The original conception of the Union had undoubtedly been that it was a confederacy of states, each sovereign within itself except in so far as it had surrendered to the National Government a part of its sovereignty by accepting the Federal Constitution and entering the Union. It was deemed an axiom that each state was free by the will of its own citizens to regulate its domestic affairs in its own way, permitting or forbidding slavery at its own free will. After the great slavery controversy arose the South contended still for this doctrine of states' rights, and by the Kansas-Nebraska Bill, this sovereignty of the states was extended to the territories also.

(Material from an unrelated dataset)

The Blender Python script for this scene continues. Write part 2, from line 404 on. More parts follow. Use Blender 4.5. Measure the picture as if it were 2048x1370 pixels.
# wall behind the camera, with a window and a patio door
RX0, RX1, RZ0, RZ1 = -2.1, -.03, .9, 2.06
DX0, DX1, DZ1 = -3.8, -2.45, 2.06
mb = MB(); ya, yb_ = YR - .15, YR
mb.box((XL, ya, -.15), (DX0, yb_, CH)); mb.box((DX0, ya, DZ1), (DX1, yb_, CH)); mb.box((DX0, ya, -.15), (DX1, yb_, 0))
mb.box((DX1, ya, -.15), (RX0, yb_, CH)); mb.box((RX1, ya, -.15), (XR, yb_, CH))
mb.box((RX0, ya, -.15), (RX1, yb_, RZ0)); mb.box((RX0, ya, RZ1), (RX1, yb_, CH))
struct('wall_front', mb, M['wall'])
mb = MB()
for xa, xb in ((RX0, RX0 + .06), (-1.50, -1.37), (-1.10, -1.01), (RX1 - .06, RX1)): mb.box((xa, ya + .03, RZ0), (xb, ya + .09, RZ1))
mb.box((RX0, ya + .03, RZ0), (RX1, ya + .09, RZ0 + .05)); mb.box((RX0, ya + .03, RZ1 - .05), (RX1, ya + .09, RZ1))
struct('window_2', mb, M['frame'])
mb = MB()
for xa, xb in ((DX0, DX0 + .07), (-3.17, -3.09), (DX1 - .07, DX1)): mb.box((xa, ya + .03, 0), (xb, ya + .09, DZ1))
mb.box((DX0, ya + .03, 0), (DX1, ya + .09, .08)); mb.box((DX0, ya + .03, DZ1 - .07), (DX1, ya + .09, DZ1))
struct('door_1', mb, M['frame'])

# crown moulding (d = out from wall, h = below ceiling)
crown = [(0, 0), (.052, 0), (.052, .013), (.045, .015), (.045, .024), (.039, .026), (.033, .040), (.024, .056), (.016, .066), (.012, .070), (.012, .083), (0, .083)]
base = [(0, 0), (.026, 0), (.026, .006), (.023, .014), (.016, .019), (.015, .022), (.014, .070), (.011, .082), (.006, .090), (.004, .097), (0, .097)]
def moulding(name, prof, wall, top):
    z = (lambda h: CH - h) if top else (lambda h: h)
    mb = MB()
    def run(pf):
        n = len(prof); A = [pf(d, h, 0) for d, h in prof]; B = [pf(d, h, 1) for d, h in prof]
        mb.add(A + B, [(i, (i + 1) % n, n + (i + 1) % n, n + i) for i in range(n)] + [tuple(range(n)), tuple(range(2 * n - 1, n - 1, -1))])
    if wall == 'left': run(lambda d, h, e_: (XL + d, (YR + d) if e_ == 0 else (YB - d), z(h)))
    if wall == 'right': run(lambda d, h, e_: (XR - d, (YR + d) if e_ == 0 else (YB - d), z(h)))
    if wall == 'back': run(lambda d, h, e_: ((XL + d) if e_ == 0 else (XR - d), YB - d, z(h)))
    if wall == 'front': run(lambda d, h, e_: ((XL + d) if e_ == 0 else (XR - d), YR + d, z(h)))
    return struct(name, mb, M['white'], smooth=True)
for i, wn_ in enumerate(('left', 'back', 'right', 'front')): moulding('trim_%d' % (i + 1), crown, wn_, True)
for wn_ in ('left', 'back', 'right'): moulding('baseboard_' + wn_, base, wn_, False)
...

The student of history must observe however that that doctrine had been very greatly impaired if not indeed set aside by the act of Virginia in ceding her claims in the Northwest Territory and the acceptance of that cession by the general government. In that cession it had been stipulated that slavery should never be permitted in any of the territory thus made a part of the national domain. The cession was made with the direct intent that the region concerned should presently be divided and admitted into the Union as a number of states. But those states were thus forbidden in advance to permit the existence of slavery within their borders. So far as they were concerned, therefore, the supposed right of a state to legislate at will on that subject was taken away from them even before their birth.
Here it would seem there was an abrogation or at least an important modification of the doctrine of the right of each state to determine this question for itself, and that modification had been made by Virginia and everywhere accepted.
The Missouri Compromise in precisely the same manner had taken away that right of determination from all the states that might be formed out of the Louisiana territory lying north of the southern line of Missouri. If the prohibition thus laid upon yet unborn states was permissible as regards the cession of the Northwest Territory it would seem to have been equally so with regard to the new domain west of the Mississippi.
Further than this the sovereign right of a state to determine this question for itself did not extend at any time to the territories. Under the Constitution as uniformly interpreted by the Supreme Court of the United States, Congress is supreme in the territories and may make any law that it pleases for their governance. In other words the people of the territories have absolutely no rights of self-government except such as Congress may from time to time see fit to confer upon them.
This statement is not made speculatively or as an opinion of the historian. It is a well settled doctrine of constitutional law, affirmed by every court to which the question has at any time been submitted.
Senator Douglas's Kansas-Nebraska Bill was based upon an assumption precisely the reverse of this. It extended to the territories a sovereignty which under the Constitution belonged only to states, and which, as has been suggested, the states themselves had in a large degree surrendered by the acceptance of the cession of the Northwest Territory.